AMD swallows Nod.ai and gives new life to SHARK

AMD has snapped up Nod.ai as part of a cunning plan to improve its growing AI capabilities using its SHARK product.

The compiler-based automation software capabilities of Nod.ai’s SHARK software is designed to reduce the need for manual optimisation and the time required to deploy AI models to run across a broad portfolio of data centre, edge, and client platforms.

The company says that the deal should enhance the deployment of AI solutions for its instinct datacentre accelerators, Ryzen AI processors, EPYC processors, Versal SoCs and Radeon GPUs.

The agreement follows the company’s AI growth strategy centres on an open software ecosystem that lowers the barriers of entry for customers through developer tools, libraries and models.

AMD acquired Mipsology earlier this year to ramp up AI inference rivalry with Nvidia.

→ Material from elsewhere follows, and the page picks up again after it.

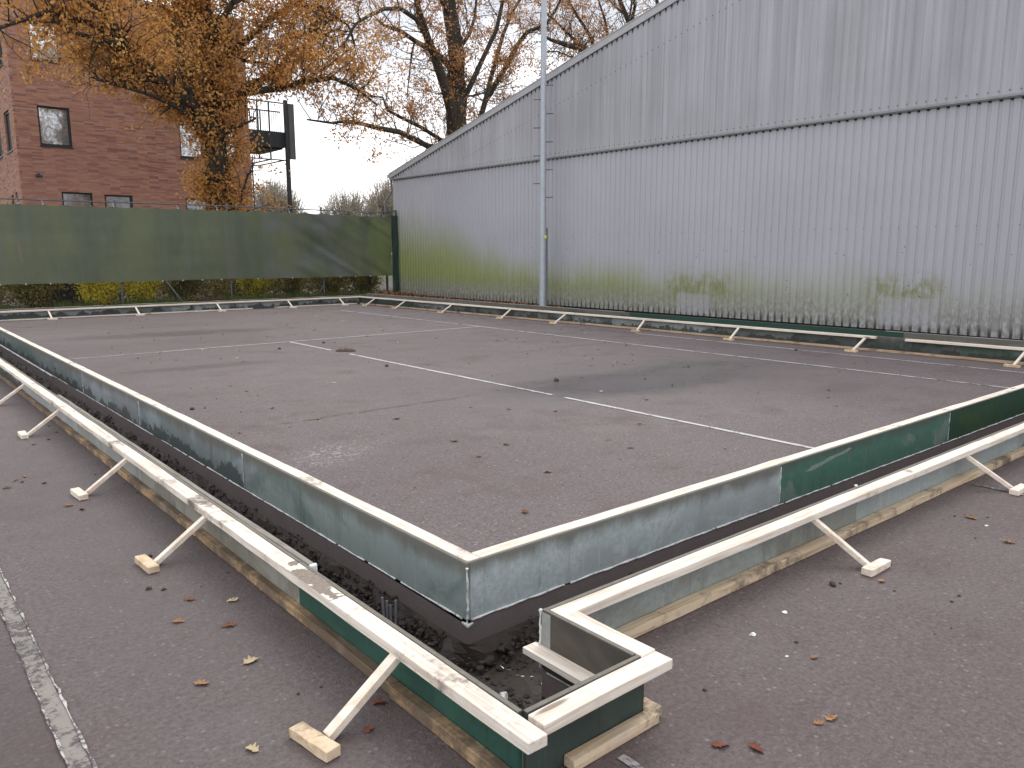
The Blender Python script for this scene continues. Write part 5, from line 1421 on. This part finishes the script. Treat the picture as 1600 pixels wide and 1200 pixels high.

AMD VP Vamsi Boppana said that the acquisition of Nod.ai is expected to significantly enhance our ability to provide AI customers with open software that allows them to easily deploy highly performant AI models tuned for AMD hardware.

“The addition of the talented Nod.ai team accelerates our ability to advance open-source compiler technology and enable portable, high-performance AI solutions across the AMD product portfolio. Nod.ai’s technologies are already widely deployed in the cloud, at the edge and across a broad range of end point devices today,” he said,

Nod CEO Anush Elangovan said his outfit’s journey as a company has cemented our role as the primary maintainer and major contributor to some of the world’s most important AI repositories, including SHARK, Torch-MLIR and OpenXLA/IREE code generation technology.

“By joining forces with AMD, we will bring this expertise to a broader range of customers on a global scale.”